[Start]

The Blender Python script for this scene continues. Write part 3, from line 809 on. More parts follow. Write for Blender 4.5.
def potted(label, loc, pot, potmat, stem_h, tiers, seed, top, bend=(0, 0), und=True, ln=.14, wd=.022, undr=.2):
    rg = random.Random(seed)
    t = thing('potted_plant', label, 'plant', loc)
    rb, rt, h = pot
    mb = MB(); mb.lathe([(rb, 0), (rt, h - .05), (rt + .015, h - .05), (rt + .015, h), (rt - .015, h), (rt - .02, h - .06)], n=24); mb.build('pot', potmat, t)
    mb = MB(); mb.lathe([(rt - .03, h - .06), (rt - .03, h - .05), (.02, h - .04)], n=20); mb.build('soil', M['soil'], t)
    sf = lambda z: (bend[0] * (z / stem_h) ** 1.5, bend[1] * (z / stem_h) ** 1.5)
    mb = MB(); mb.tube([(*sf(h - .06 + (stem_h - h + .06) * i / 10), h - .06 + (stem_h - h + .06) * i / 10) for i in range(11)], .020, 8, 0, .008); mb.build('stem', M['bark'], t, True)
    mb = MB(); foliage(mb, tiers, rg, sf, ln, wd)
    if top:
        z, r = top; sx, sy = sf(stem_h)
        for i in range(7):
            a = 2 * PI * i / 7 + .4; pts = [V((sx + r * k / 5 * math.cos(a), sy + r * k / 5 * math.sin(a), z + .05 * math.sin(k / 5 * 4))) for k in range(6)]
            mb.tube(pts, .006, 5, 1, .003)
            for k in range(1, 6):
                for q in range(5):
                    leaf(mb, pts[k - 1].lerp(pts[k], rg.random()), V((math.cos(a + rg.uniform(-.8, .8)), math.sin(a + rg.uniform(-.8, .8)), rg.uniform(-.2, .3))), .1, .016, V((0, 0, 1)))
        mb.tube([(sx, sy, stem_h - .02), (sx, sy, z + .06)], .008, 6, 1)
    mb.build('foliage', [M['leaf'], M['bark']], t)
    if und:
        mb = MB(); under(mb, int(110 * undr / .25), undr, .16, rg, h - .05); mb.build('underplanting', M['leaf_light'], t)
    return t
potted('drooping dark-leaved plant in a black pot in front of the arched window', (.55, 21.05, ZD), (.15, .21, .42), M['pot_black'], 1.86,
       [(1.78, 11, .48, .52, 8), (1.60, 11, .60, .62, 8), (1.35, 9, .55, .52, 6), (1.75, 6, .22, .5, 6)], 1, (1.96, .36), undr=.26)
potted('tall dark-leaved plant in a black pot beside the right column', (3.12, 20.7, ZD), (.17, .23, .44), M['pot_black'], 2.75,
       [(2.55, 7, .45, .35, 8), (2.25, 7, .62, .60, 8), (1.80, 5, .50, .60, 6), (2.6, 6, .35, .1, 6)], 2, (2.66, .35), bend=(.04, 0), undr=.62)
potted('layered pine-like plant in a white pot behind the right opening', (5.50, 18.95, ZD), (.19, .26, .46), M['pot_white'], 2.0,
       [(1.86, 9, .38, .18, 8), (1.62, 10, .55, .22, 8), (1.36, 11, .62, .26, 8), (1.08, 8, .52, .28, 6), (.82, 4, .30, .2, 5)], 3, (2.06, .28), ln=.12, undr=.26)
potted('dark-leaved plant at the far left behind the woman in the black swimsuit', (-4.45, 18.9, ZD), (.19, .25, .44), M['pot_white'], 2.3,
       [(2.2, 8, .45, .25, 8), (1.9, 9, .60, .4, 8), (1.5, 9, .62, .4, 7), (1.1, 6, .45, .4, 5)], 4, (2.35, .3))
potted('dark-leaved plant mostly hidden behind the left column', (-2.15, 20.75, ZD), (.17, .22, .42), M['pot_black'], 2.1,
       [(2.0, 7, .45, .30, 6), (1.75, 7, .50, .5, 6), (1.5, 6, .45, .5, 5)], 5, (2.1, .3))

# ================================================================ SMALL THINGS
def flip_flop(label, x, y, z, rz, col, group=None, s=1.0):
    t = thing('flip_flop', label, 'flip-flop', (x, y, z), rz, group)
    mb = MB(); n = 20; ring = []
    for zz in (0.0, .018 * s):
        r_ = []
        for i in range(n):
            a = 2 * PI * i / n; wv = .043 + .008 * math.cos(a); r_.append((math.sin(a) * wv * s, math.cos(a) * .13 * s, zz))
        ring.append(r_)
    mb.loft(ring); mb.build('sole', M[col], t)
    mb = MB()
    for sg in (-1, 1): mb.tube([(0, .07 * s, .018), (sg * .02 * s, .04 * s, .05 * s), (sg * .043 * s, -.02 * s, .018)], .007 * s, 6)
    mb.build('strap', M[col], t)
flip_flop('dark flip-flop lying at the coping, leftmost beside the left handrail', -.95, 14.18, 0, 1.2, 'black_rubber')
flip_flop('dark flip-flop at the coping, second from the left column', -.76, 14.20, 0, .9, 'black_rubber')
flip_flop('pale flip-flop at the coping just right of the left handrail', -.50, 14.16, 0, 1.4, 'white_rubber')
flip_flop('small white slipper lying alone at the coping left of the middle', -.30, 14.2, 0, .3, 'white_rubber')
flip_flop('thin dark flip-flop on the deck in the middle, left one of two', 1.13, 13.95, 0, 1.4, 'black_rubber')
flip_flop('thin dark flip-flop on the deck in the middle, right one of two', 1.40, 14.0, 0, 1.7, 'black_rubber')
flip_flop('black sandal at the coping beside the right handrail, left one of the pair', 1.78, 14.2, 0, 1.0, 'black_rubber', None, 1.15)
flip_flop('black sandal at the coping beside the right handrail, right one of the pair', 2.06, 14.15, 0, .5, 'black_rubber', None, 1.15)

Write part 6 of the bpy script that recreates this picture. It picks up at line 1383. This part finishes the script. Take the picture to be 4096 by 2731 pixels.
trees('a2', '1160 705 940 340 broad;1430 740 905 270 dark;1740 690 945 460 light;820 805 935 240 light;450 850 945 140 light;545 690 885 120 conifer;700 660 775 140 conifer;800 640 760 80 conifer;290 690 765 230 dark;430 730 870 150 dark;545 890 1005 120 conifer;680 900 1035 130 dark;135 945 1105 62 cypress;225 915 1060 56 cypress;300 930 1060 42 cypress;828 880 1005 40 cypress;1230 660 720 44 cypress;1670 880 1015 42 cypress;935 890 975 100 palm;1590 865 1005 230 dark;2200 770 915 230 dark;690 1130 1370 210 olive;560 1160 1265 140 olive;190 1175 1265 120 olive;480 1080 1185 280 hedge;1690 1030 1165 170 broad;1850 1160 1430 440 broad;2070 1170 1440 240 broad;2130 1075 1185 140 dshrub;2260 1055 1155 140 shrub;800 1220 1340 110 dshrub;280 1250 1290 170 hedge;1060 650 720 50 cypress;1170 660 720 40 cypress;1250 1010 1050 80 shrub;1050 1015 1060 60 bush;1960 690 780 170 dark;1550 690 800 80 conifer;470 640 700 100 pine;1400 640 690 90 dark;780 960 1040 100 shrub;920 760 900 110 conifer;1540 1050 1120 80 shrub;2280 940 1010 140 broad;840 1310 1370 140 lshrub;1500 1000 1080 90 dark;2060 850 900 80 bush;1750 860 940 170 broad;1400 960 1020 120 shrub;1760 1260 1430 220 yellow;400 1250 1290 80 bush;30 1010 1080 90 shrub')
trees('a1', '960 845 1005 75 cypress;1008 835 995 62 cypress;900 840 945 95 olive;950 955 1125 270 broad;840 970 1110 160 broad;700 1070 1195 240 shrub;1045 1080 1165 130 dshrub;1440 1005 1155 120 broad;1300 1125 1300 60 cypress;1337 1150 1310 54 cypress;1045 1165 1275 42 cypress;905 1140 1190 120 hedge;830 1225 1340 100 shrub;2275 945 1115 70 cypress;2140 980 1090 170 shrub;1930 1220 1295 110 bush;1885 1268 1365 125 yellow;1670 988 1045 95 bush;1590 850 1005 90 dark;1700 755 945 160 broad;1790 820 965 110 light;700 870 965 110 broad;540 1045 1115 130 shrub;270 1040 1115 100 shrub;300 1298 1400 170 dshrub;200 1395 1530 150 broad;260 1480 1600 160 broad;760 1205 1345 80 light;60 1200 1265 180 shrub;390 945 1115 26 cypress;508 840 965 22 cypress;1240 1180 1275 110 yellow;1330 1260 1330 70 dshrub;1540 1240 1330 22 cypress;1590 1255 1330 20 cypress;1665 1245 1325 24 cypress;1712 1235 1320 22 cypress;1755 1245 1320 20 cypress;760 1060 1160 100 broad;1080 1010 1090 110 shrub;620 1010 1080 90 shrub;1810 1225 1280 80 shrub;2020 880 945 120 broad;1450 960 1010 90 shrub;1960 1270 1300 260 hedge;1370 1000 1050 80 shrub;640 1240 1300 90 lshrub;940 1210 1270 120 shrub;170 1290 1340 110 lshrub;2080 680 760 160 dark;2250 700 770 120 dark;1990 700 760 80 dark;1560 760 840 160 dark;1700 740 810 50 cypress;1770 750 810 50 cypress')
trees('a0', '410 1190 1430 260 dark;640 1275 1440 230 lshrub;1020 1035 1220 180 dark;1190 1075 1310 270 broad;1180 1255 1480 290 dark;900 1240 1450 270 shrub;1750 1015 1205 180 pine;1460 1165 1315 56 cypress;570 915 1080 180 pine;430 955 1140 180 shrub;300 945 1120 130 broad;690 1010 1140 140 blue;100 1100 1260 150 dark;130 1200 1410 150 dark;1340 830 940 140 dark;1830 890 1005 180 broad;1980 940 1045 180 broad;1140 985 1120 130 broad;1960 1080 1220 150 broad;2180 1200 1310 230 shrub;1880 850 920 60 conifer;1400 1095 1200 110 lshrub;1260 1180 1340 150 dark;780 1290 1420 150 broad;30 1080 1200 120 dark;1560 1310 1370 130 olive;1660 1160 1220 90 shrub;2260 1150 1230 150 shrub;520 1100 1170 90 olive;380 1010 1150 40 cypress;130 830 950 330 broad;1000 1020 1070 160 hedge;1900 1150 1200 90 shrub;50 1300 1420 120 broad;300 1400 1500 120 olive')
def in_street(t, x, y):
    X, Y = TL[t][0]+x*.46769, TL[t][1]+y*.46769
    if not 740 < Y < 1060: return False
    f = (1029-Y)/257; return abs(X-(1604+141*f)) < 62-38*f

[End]

- **Requirements**: From the entries above, list each line with "this" in it.

- **Expected output**:
The Blender Python script for this scene continues. Write part 3, from line 809 on. More parts follow. Write for Blender 4.5.
Write part 6 of the bpy script that recreates this picture. It picks up at line 1383. This part finishes the script. Take the picture to be 4096 by 2731 pixels.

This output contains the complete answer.